Опасаясь растерять оставшихся у них в имениях крестьян, дворяне, пережившие Смуту, избегали повышать крестьянские оброки и увеличивать барщинные повинности. Царские подати были столь же разорительны для деревни, как и боярские оброки.
Низшее дворянство на протяжении длительного времени домогалось продления и даже отмены «урочных лет». В трудной ситуации царь Василий решился продлить срок сыска беглых крестьян до пятнадцати лет. Подобная мера, по мысли законодателя, должна была сплотить дворянство вокруг трона и положить конец гражданской войне.
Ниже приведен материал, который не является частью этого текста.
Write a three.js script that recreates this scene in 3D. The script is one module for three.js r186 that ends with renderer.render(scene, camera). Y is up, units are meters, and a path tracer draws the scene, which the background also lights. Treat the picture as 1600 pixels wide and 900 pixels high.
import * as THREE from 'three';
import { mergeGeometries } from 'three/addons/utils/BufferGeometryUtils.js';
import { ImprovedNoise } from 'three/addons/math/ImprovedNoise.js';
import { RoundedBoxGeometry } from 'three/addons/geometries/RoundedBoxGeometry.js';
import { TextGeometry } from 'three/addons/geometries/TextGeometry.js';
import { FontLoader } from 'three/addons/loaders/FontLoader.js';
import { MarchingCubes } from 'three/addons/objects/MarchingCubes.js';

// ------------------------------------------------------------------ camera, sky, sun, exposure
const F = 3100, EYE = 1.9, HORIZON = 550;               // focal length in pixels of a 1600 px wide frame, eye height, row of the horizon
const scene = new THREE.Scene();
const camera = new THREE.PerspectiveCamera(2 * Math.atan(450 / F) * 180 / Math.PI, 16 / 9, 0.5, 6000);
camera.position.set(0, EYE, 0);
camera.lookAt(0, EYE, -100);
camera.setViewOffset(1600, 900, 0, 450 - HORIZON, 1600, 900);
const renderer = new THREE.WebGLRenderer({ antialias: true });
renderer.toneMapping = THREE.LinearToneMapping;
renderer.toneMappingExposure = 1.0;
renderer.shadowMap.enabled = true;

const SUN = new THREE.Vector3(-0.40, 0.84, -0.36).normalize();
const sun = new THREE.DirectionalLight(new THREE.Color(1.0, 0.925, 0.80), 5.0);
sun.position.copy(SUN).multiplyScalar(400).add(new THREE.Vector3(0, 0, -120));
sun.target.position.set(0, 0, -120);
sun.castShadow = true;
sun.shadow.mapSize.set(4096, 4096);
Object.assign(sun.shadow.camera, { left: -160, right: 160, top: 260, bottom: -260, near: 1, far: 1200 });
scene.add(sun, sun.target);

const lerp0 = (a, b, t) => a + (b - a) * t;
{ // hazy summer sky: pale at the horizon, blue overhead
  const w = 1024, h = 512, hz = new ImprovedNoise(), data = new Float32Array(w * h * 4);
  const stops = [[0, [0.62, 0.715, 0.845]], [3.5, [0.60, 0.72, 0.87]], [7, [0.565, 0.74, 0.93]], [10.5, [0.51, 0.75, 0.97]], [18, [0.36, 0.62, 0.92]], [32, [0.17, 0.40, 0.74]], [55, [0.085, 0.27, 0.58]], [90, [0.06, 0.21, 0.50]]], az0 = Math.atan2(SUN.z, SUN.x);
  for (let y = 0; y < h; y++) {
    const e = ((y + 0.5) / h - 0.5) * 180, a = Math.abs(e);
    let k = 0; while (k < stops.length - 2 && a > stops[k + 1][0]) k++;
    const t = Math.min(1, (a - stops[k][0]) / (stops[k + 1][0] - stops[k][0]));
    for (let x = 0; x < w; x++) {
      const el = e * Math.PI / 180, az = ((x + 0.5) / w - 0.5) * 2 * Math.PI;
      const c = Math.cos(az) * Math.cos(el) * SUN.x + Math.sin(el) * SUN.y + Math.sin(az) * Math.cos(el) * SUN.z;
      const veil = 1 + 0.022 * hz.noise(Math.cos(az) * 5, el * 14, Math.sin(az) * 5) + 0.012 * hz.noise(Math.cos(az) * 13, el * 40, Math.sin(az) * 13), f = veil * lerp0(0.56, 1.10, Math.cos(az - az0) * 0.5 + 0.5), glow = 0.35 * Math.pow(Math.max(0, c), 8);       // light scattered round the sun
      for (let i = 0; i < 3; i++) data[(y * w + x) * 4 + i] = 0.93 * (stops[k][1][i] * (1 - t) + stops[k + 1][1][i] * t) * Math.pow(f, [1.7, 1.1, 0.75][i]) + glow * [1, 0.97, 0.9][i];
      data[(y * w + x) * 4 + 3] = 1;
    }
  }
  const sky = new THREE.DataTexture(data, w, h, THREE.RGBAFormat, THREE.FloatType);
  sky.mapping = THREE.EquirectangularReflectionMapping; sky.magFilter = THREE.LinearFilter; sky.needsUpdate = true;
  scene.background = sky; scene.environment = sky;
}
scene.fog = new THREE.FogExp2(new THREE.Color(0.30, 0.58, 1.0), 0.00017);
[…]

Расчеты царя Василия оправдались лишь отчасти, и Романовым следовало учесть урок.
В начале царствования Михаила бояре сохранили пятилетние «урочные годы». Исключение было сделано лишь для Троице-Сергиева монастыря. Братия обители отразила нападение войск Сапеги, а позже оказала неоценимую помощь земским ополчениям. Монастырь обеднел, его казна была полностью истощена. В силу боярского приговора 1614 года архимандрит и иноки получили право вернуть в свои вотчины всех крестьян, бежавших после 1 сентября 1604 года, иначе говоря, после начала гражданской войны. Сыск крестьян был поручен детям боярским, осуществлявшим сыск и возврат крестьян во владения Большого Дворца. К 1616 году срок «урочных лет» на землях монастыря достиг 12 лет, и тогда привилегия обители была ограничена. «Урочные годы» сокращены до девяти лет.
По возвращении в Москву Филарета последовали некоторые перемены в судных делах о крестьянах. В своих челобитных дворяне обращали внимание на следующие непорядки: «А которых они беглых своих крестьян за кем проведают, а урочные лета тем их крестьяном не дойдут, и они в тех своих беглых крестьянех суда и указу добитца не могут, а которые и засудясь за судным делом за вершением волочатца многое время, а бояре по сто двадцать осмой год в полате сидели, и им о своих обидах и всяких делах бити челом было не зборонно». В первые годы царствования Михаила компетенция Боярской думы чрезвычайно расширилась, и дворяне могли обращаться за решением спорных дел о крестьянах непосредственно в думную палату, к боярам. С 1619–1620 годов обращаться в думу было «заборонено» — запрещено, а дела о крестьянах, видимо, переданы в Судные приказы.